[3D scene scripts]
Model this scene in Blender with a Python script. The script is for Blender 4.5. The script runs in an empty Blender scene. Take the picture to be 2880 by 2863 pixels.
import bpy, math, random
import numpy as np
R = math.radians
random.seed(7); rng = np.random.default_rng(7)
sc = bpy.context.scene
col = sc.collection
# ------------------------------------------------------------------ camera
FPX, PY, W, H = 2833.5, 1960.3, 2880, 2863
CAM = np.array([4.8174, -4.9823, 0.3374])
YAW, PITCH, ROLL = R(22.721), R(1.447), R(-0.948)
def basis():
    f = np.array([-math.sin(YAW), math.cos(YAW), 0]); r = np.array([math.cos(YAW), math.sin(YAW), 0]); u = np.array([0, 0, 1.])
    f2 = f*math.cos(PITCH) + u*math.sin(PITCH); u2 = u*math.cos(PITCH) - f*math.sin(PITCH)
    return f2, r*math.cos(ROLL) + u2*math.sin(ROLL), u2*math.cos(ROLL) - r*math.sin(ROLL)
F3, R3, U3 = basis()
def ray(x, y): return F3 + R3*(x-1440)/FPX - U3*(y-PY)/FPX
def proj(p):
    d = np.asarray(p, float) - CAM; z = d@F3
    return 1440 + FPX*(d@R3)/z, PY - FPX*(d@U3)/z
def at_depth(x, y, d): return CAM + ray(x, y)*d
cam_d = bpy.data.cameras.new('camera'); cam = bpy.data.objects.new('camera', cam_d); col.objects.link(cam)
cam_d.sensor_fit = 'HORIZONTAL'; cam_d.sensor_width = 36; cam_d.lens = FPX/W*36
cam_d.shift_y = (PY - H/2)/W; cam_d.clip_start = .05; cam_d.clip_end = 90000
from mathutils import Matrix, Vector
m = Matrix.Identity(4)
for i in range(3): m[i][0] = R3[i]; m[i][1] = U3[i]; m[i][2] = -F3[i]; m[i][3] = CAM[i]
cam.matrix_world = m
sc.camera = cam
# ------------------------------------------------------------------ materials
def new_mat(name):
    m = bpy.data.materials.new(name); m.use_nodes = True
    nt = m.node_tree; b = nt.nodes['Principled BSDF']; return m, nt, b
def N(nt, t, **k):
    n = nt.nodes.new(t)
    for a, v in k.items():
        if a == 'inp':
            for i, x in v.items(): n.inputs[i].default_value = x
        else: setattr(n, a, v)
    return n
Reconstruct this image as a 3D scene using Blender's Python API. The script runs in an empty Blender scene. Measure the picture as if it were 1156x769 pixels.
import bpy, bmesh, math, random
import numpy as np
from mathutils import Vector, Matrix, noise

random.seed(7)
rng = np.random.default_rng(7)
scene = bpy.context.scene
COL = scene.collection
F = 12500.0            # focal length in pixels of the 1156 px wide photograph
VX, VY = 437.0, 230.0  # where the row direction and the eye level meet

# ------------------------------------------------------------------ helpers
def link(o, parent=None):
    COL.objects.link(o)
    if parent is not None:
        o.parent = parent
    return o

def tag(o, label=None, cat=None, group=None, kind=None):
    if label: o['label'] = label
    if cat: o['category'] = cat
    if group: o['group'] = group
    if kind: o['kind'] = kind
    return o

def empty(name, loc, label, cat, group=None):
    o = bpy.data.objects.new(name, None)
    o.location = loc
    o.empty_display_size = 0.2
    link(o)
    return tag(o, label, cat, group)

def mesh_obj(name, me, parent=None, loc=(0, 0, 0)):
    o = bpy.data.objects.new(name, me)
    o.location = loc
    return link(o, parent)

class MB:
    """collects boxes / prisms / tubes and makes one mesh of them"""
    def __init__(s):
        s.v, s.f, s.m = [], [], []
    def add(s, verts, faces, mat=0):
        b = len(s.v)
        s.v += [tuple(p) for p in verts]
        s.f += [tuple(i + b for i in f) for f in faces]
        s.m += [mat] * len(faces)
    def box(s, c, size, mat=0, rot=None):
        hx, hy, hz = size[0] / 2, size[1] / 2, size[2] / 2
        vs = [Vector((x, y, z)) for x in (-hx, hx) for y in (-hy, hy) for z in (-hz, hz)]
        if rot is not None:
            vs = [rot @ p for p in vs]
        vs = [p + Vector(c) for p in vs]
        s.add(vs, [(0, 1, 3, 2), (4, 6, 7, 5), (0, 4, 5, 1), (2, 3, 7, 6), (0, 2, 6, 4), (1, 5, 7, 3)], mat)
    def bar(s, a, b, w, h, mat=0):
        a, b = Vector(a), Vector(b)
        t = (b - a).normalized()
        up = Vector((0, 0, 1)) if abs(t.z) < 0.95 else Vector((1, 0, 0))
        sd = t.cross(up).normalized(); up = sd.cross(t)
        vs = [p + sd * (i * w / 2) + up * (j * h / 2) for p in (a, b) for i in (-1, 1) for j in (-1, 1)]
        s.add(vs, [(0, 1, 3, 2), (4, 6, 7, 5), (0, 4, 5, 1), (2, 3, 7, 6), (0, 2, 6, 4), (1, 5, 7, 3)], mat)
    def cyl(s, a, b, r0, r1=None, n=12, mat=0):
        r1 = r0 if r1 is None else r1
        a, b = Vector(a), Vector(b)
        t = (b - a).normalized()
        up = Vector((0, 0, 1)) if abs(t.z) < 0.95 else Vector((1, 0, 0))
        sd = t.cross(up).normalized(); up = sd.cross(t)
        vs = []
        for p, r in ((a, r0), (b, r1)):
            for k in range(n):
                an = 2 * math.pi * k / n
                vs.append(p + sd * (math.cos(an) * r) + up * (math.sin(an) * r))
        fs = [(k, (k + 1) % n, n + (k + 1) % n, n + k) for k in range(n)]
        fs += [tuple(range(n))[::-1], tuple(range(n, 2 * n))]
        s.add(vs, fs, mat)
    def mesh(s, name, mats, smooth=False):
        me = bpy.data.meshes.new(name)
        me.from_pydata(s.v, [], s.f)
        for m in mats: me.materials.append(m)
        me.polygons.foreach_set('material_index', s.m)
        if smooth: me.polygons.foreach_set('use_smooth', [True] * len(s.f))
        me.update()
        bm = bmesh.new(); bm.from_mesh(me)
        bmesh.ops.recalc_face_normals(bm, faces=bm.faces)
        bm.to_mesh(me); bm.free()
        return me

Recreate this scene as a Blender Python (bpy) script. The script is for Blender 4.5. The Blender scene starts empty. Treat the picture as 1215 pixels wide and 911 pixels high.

## Short task
Retype verbatim the lines that run from the line containing "Reconstruct this image" to the line containing "return link(o, parent)", both inclusive, and no others.

## Solved problem
Reconstruct this image as a 3D scene using Blender's Python API. The script runs in an empty Blender scene. Measure the picture as if it were 1156x769 pixels.
import bpy, bmesh, math, random
import numpy as np
from mathutils import Vector, Matrix, noise

random.seed(7)
rng = np.random.default_rng(7)
scene = bpy.context.scene
COL = scene.collection
F = 12500.0            # focal length in pixels of the 1156 px wide photograph
VX, VY = 437.0, 230.0  # where the row direction and the eye level meet

# ------------------------------------------------------------------ helpers
def link(o, parent=None):
    COL.objects.link(o)
    if parent is not None:
        o.parent = parent
    return o

def tag(o, label=None, cat=None, group=None, kind=None):
    if label: o['label'] = label
    if cat: o['category'] = cat
    if group: o['group'] = group
    if kind: o['kind'] = kind
    return o

def empty(name, loc, label, cat, group=None):
    o = bpy.data.objects.new(name, None)
    o.location = loc
    o.empty_display_size = 0.2
    link(o)
    return tag(o, label, cat, group)

def mesh_obj(name, me, parent=None, loc=(0, 0, 0)):
    o = bpy.data.objects.new(name, me)
    o.location = loc
    return link(o, parent)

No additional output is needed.